• SOURCE MATERIAL:
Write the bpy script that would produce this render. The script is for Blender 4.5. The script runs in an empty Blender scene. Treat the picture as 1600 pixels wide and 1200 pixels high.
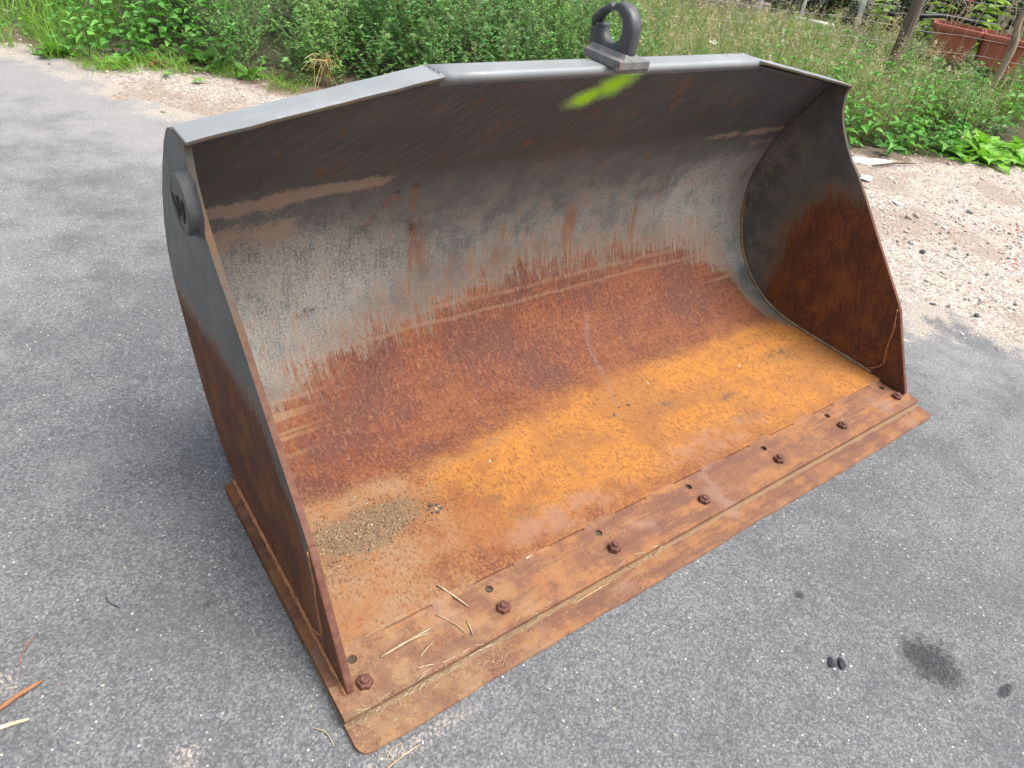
import bpy, math, random
import numpy as np
from mathutils import Vector, Matrix, Euler

rnd = random.Random(7)
rs = np.random.RandomState(11)
R = math.radians
sc = bpy.context.scene
C = sc.collection

# ------------------------------------------------------------------ camera, sky, sun, exposure
cam = bpy.data.cameras.new('camera'); camo = bpy.data.objects.new('camera', cam); C.objects.link(camo)
cam.sensor_width = 36.0; cam.lens = 36.0*1092.93/1600.0
cam.clip_start = 0.05; cam.clip_end = 500
camo.location = (-1.5573, -0.6328, 1.599)
camo.rotation_euler = (R(52.1194), R(-7.6392), R(-35.3734))
sc.camera = camo

SUN_DIR = Vector((0.42, -0.46, 1.25)).normalized()      # towards the sun
wd = bpy.data.worlds.new('World'); sc.world = wd; wd.use_nodes = True
nt = wd.node_tree; bg = nt.nodes['Background']
sky = nt.nodes.new('ShaderNodeTexSky'); sky.sky_type = 'NISHITA'; sky.sun_disc = False
sky.sun_elevation = math.asin(SUN_DIR.z); sky.sun_rotation = math.atan2(SUN_DIR.x, SUN_DIR.y)
sky.air_density = 1.2; sky.dust_density = 6.0; sky.ozone_density = 1.0
hs = nt.nodes.new('ShaderNodeHueSaturation'); hs.inputs['Saturation'].default_value = 0.5
nt.links.new(sky.outputs[0], hs.inputs['Color']); nt.links.new(hs.outputs[0], bg.inputs['Color'])
bg.inputs['Strength'].default_value = 0.11
sun = bpy.data.lights.new('sun', 'SUN'); suno = bpy.data.objects.new('sun', sun); C.objects.link(suno)
sun.energy = 1.5; sun.angle = R(45); sun.color = (1.0, 0.965, 0.91)
suno.rotation_euler = SUN_DIR.to_track_quat('Z', 'Y').to_euler()
suno.location = (4, -3, 8)
vs = sc.view_settings
vs.view_transform = 'Standard'; vs.look = 'None'; vs.gamma = 1.0; vs.use_curve_mapping = False
vs.exposure = 1.2

# ------------------------------------------------------------------ mesh helpers
def link(o, parent=None):
    C.objects.link(o)
    if parent is not None: o.parent = parent
    return o
def mkmesh(name, V, F, mats, mi=None, attrs=None, col=None, uv=None, smooth=False):
    me = bpy.data.meshes.new(name)
    V = np.asarray(V, float)
    me.from_pydata([tuple(v) for v in V], [], [tuple(int(i) for i in f) for f in F])
    for m in (mats if isinstance(mats, (list, tuple)) else [mats]): me.materials.append(m)
    if mi is not None: me.polygons.foreach_set('material_index', np.asarray(mi, np.int32))
    if attrs:
        for k, a in attrs.items():
            at = me.attributes.new(k, 'FLOAT', 'POINT'); at.data.foreach_set('value', np.asarray(a, np.float32))
    if col is not None:
        at = me.attributes.new('Col', 'FLOAT_COLOR', 'POINT')
        c = np.ones((len(V), 4), np.float32); c[:, :3] = col; at.data.foreach_set('color', c.ravel())
    if uv is not None:
        l = me.uv_layers.new(name='UVMap'); idx = np.empty(len(me.loops), np.int32); me.loops.foreach_get('vertex_index', idx)
        l.data.foreach_set('uv', np.asarray(uv, np.float32)[idx].ravel())
    if smooth: me.polygons.foreach_set('use_smooth', np.ones(len(me.polygons), bool))
    me.update()
    return me
def fastmesh(name, V, tris, mats, col=None, mi=None, smooth=False):
    """large triangle meshes"""
    V = np.asarray(V, np.float32); T = np.asarray(tris, np.int32)
    me = bpy.data.meshes.new(name)
    me.vertices.add(len(V)); me.vertices.foreach_set('co', V.ravel())
    me.loops.add(T.size); me.loops.foreach_set('vertex_index', T.ravel())
    me.polygons.add(len(T)); me.polygons.foreach_set('loop_start', np.arange(0, T.size, 3, dtype=np.int32))
    try: me.polygons.foreach_set('loop_total', np.full(len(T), 3, np.int32))
    except Exception: pass
    for m in (mats if isinstance(mats, (list, tuple)) else [mats]): me.materials.append(m)
    if mi is not None: me.polygons.foreach_set('material_index', np.asarray(mi, np.int32))
    me.update(calc_edges=True)
    if col is not None:
        at = me.attributes.new('Col', 'FLOAT_COLOR', 'POINT')
        c = np.ones((len(V), 4), np.float32); c[:, :3] = col; at.data.foreach_set('color', c.ravel())
    if smooth: me.polygons.foreach_set('use_smooth', np.ones(len(T), bool))
    me.validate()
    return me
def obj(name, me, parent=None, loc=(0, 0, 0), rot=(0, 0, 0), scale=(1, 1, 1)):
    o = bpy.data.objects.new(name, me); link(o, parent); o.location = loc; o.rotation_euler = rot; o.scale = scale
    return o
def empty(name, loc=(0, 0, 0), rz=0):
    o = bpy.data.objects.new(name, None); link(o); o.location = loc; o.rotation_euler = (0, 0, rz); o.empty_display_size = .1
    return o
def tag(o, label=None, cat=None, group=None, kind=None):
    if label: o['label'] = label
    if cat: o['category'] = cat
    if group: o['group'] = group
    if kind: o['kind'] = kind
    return o
def bevel(o, w=.004, seg=2, ang=35):
    m = o.modifiers.new('bevel', 'BEVEL'); m.width = w; m.segments = seg; m.limit_method = 'ANGLE'; m.angle_limit = R(ang)
    return o
def boxVF(x0, x1, y0, y1, z0, z1):
    V = [(x0,y0,z0),(x1,y0,z0),(x1,y1,z0),(x0,y1,z0),(x0,y0,z1),(x1,y0,z1),(x1,y1,z1),(x0,y1,z1)]
    F = [(0,3,2,1),(4,5,6,7),(0,1,5,4),(1,2,6,5),(2,3,7,6),(3,0,4,7)]
    return V, F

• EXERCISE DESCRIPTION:
Copy nothing but the lines from the first one in the listing through the line with "C = sc.collection", and omit the pictures.

• RESPONSE TO THIS TASK:
Write the bpy script that would produce this render. The script is for Blender 4.5. The script runs in an empty Blender scene. Treat the picture as 1600 pixels wide and 1200 pixels high.
import bpy, math, random
import numpy as np
from mathutils import Vector, Matrix, Euler

rnd = random.Random(7)
rs = np.random.RandomState(11)
R = math.radians
sc = bpy.context.scene
C = sc.collection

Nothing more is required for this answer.